**PROBLEM DETAILS:**
Leave out the pictures and retype only the lines from the opening line to the line that holds "scene.camera = cam", both ends included.

--------------------

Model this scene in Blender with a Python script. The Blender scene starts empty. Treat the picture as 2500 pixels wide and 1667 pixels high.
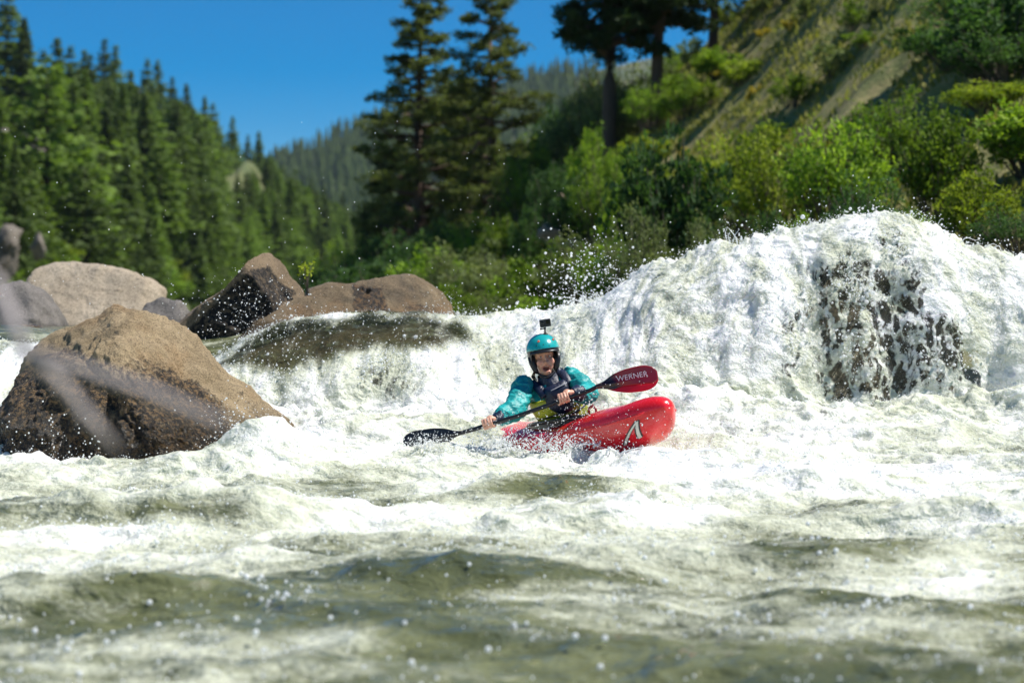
import bpy, bmesh, math, random
import numpy as np
from mathutils import Vector, Matrix

rng = np.random.default_rng(7)
random.seed(7)
scene = bpy.context.scene
COL = scene.collection

# ------------------------------------------------------------------ camera
FPX = 4861.0          # focal length in pixels of the 2500 px wide photograph (70 mm lens)
CAM_Z = 1.10
HOR = 790.0           # row of the horizon in the photograph
FOCUS = 14.3
cam_d = bpy.data.cameras.new('camera')
cam = bpy.data.objects.new('camera', cam_d)
COL.objects.link(cam)
cam.location = (0, 0, CAM_Z)
cam.rotation_euler = (math.radians(90), 0, 0)
cam_d.lens = 70.0
cam_d.sensor_width = 36.0
cam_d.shift_y = -(833.5 - HOR) / 2500.0
cam_d.clip_end = 8000
cam_d.clip_start = 0.1
cam_d.dof.use_dof = True
cam_d.dof.focus_distance = FOCUS
cam_d.dof.aperture_fstop = 1.7
scene.camera = cam

# ------------------------------------------------------------------ light
SUN = Vector((0.54, 0.0, 0.84)).normalized()
elev = math.asin(SUN.z)
world = bpy.data.worlds.new('World')
scene.world = world
world.use_nodes = True
wn = world.node_tree
bg = wn.nodes['Background']
sky = wn.nodes.new('ShaderNodeTexSky')
sky.sky_type = 'NISHITA'
sky.sun_disc = False
sky.sun_elevation = elev
sky.sun_rotation = math.atan2(SUN.x, SUN.y)
sky.altitude = 2200
sky.air_density = 1.0
sky.dust_density = 0.0
sky.ozone_density = 4.0
hsv = wn.nodes.new('ShaderNodeHueSaturation')      # deep mountain sky
hsv.inputs['Saturation'].default_value = 1.62
wn.links.new(sky.outputs[0], hsv.inputs['Color'])
wn.links.new(hsv.outputs[0], bg.inputs[0])
bg.inputs[1].default_value = 0.064
sun_d = bpy.data.lights.new('sun', 'SUN')
sun_d.energy = 4.2
sun_d.angle = math.radians(0.53)
sun_d.color = (1.0, 0.96, 0.90)
sun = bpy.data.objects.new('sun', sun_d)
COL.objects.link(sun)
sun.location = (20, 5, 40)
sun.rotation_euler = (-SUN).to_track_quat('-Z', 'Y').to_euler()

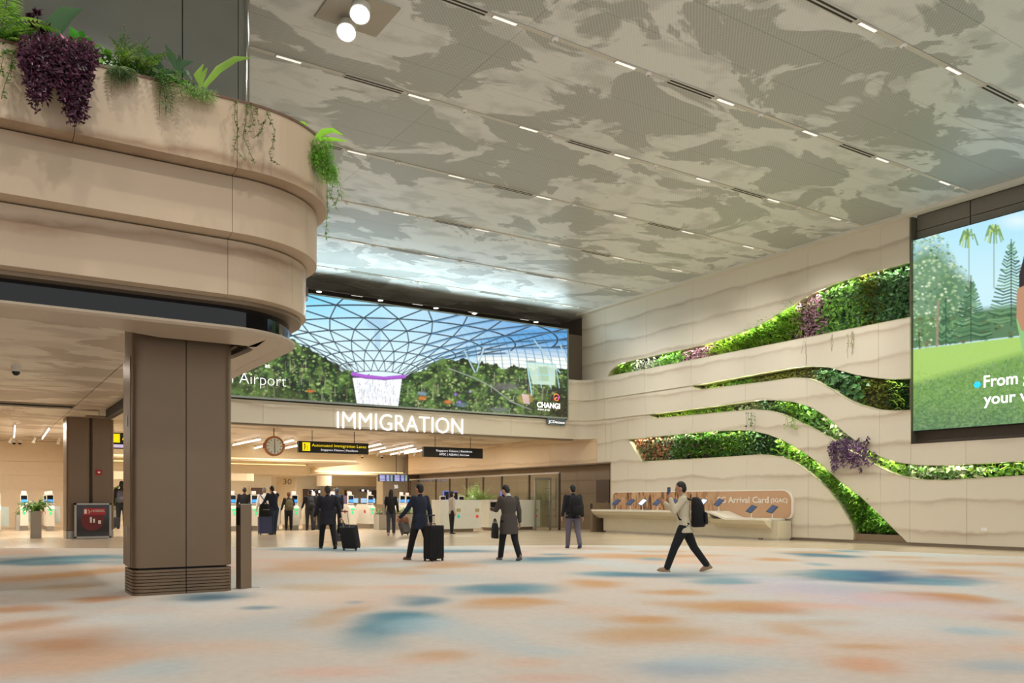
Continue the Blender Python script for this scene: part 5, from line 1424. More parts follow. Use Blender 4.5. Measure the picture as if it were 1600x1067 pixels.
# tablets on stands
M_TAB = mat('tablet back', '2b2f3a', .35); M_TSC = mat('tablet screen', 'c9dcf0', .3, emit=.9, ecol='bcd4f4', var=0)
k = 0
TABW = ['leftmost tablet on the counter, by the end post', 'second tablet from the counter end post', 'tablet with a glowing white screen, third from the end post', 'fourth tablet from the counter end post', 'tablet on the counter just left of the walking person with beige top', 'tablet with white-lit edge just right of the walking person', 'tablet at the right end of the high worktop', 'left one of two tablets on the low worktop', 'rightmost tablet, on the low worktop below the bracketed lettering']
for (x, zt) in ((963, .97), (985, .97), (1004, .97), (1027, .97), (1052, .97), (1098, .97), (1123, .97), (1174, .745), (1206.5, .745)):
    q = on_u(x, 797, UW - .75); bz = zt
    r = empty('tablet_stand', (UW - .75, q.y, bz), 'dark ' + TABW[k] if k != 2 else TABW[k], 'tablet', 'tablets on the arrival counter')
    MB().loft([((0, 0, 0), .055, .055), ((0, 0, .012), .05, .05)], 12).build('foot', M_WHITE, r, world=False)
    MB().tube([(0, 0, .01), (0, 0, .2), (.02, 0, .24)], .014, 8).build('pole', M_WHITE, r, world=False)
    M = Matrix.Translation((.0, 0, .27)) @ Matrix.Rotation(.25, 4, 'X') @ Matrix.Rotation(-.75, 4, 'Y')
    mb = MB(); mb.box((-.15, -.11, -.008), (.15, .11, .008)); mb.v = [tuple(M @ Vector(p)) for p in mb.v]; mb.build('tablet', M_TAB, r, world=False)
    mb = MB(); mb.box((-.13, -.095, .0085), (.13, .095, .011)); mb.v = [tuple(M @ Vector(p)) for p in mb.v]; mb.build('screen', M_TSC if k in (2, 5) else mat('tablet glass', '4a5a80', .2), r, world=False)
    r.scale = (1.15, 1.15, 1.15)
    k += 1
MB().box((UW - .5, vl - 1.0, .02), (UW - .2, vl - .7, .5)) if False else None
# =================================================================== HALL FURNITURE
# clock
VC = 34.0
q = on_v(428, 697, VC); R_ = .41
ck = empty('hanging_clock', tuple(q), 'round double-faced clock with copper rim hanging below the immigration fascia', 'clock')
def disc_y(c, r, y0, y1, n=32):
    mb = MB(); vs = [(c.x + r * math.cos(2 * math.pi * i / n), y, c.z + r * math.sin(2 * math.pi * i / n)) for y in (y0, y1) for i in range(n)]
    return mb.add(vs, [tuple(range(n)), tuple(range(n, 2 * n))[::-1]] + [(i, i + n, (i + 1) % n + n, (i + 1) % n) for i in range(n)])
sharp(disc_y(q, R_, VC - .08, VC + .08).build('rim', mat('copper rim', 'b5764c', .35, .5), ck))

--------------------

**THE REPLY:**
Model this scene in Blender with a Python script. The Blender scene starts empty. Treat the picture as 2500 pixels wide and 1667 pixels high.
import bpy, bmesh, math, random
import numpy as np
from mathutils import Vector, Matrix

rng = np.random.default_rng(7)
random.seed(7)
scene = bpy.context.scene
COL = scene.collection

# ------------------------------------------------------------------ camera
FPX = 4861.0          # focal length in pixels of the 2500 px wide photograph (70 mm lens)
CAM_Z = 1.10
HOR = 790.0           # row of the horizon in the photograph
FOCUS = 14.3
cam_d = bpy.data.cameras.new('camera')
cam = bpy.data.objects.new('camera', cam_d)
COL.objects.link(cam)
cam.location = (0, 0, CAM_Z)
cam.rotation_euler = (math.radians(90), 0, 0)
cam_d.lens = 70.0
cam_d.sensor_width = 36.0
cam_d.shift_y = -(833.5 - HOR) / 2500.0
cam_d.clip_end = 8000
cam_d.clip_start = 0.1
cam_d.dof.use_dof = True
cam_d.dof.focus_distance = FOCUS
cam_d.dof.aperture_fstop = 1.7
scene.camera = cam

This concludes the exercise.